Monday, July 05, 2010

Waiting on a student to show up - fieldwork day. (I have 8 minutes).

The baseball game was a lot of fun. I did bring along a sock but wound up never taking it out of the bag. Our seats were surprisingly good. I guess the one time I had been the a major league game before was years and years ago, in the old Lakefront Stadium (I think that's what it was called), where the Cleveland Indians used to play. The seats we had were way up in the bleachers, and were on the sunny side of the stadium. (I remember having been very bored, and very uncomfortable. And not being able to see much of the game, but it may have been partly because I think we went to the game not too many months before we discovered I needed glasses).

This time, we were under a canopy (though it wasn't that sunny Saturday evening) and we were right over right (?) field (the outfield side nearest first and second base). You could see everything and it was great. (A couple of the guys were complaining on the way down that "you can't see the DiamondVision very well from the seats we have" but honestly, I'd rather be able to see the actual game than see it on a screen.)

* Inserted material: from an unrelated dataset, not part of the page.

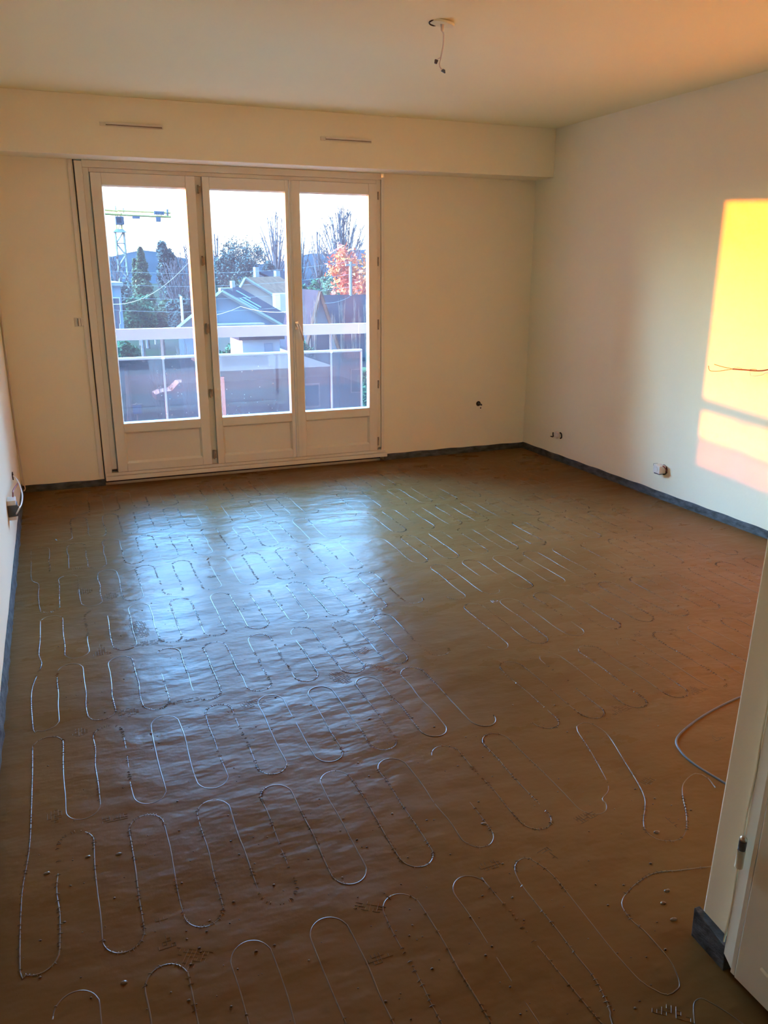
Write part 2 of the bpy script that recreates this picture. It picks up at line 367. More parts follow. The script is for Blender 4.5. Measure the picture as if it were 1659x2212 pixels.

Also, I think more has been added in to baseball games in recent years - during the change-ups mid-inning, they'd make announcements or play music, between innings they did different stuff (the Ozarka "dot race" - probably a rip off of the cleverer sausage races that the Brewers do).

Also, I guess it's been a long time since I've been to a sporting event, because I had forgotten what an amusing - and in a strange way, beautiful - thing it is to watch a "wave" propagate across a full stadium.

I was surprised by how involved I got in the game - I am really not a sports fan but I suppose that baseball, of all the sports, is the one that interests me the most. And it's a lot easier to follow when you're sitting right there watching it in person than it is listening to it on the radio. (Though maybe all the times I listed to Rangers games over recent years - mainly as "background noise" while doing something else - has led to my absorption of some of the basics of the game. And at any rate, I find baseball a lot more straightforward to understand than football (or, if you're on CPAAG, "hand-egg"), with all its formations and with the downs system and the fact that the ball can be kicked, carried, or thrown.)